__Dataset section__

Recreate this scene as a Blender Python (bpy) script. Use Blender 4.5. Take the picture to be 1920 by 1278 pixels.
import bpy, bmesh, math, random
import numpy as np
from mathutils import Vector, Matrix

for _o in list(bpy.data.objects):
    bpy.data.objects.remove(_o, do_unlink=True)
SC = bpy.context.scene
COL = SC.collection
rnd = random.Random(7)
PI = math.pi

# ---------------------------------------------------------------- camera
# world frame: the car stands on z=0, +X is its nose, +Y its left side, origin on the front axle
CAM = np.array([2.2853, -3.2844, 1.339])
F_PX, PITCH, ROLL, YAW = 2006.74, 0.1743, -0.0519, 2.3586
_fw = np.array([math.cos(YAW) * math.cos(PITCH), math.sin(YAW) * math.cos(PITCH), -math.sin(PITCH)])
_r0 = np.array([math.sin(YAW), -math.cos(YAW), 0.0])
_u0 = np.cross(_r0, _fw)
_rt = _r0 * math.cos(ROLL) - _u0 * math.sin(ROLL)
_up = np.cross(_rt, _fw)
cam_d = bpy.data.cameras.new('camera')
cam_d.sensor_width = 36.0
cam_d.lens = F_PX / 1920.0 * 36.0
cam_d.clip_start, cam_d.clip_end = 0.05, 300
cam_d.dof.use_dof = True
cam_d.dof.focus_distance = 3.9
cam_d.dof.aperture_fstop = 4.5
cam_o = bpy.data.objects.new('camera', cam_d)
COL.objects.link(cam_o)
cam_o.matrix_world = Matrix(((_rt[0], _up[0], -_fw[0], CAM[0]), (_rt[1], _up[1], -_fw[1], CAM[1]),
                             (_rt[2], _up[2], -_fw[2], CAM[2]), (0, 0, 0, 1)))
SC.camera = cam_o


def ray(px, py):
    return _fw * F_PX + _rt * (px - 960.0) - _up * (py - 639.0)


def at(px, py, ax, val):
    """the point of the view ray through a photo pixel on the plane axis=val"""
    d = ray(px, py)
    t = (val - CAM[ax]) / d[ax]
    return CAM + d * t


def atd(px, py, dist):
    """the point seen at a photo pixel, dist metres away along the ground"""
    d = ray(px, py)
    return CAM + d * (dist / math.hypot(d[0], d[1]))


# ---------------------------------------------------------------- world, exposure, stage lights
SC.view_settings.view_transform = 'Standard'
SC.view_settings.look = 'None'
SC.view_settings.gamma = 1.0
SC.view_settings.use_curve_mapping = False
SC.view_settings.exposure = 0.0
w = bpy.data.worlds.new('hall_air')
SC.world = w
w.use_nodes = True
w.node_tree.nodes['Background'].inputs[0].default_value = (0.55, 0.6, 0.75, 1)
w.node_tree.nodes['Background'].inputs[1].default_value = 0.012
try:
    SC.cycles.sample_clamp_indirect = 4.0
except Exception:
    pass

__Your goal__
Write out, unaltered, the lines from the opening of the listing through the line that includes "from mathutils import Vector, Matrix".

__Solution for this exercise__
Recreate this scene as a Blender Python (bpy) script. Use Blender 4.5. Take the picture to be 1920 by 1278 pixels.
import bpy, bmesh, math, random
import numpy as np
from mathutils import Vector, Matrix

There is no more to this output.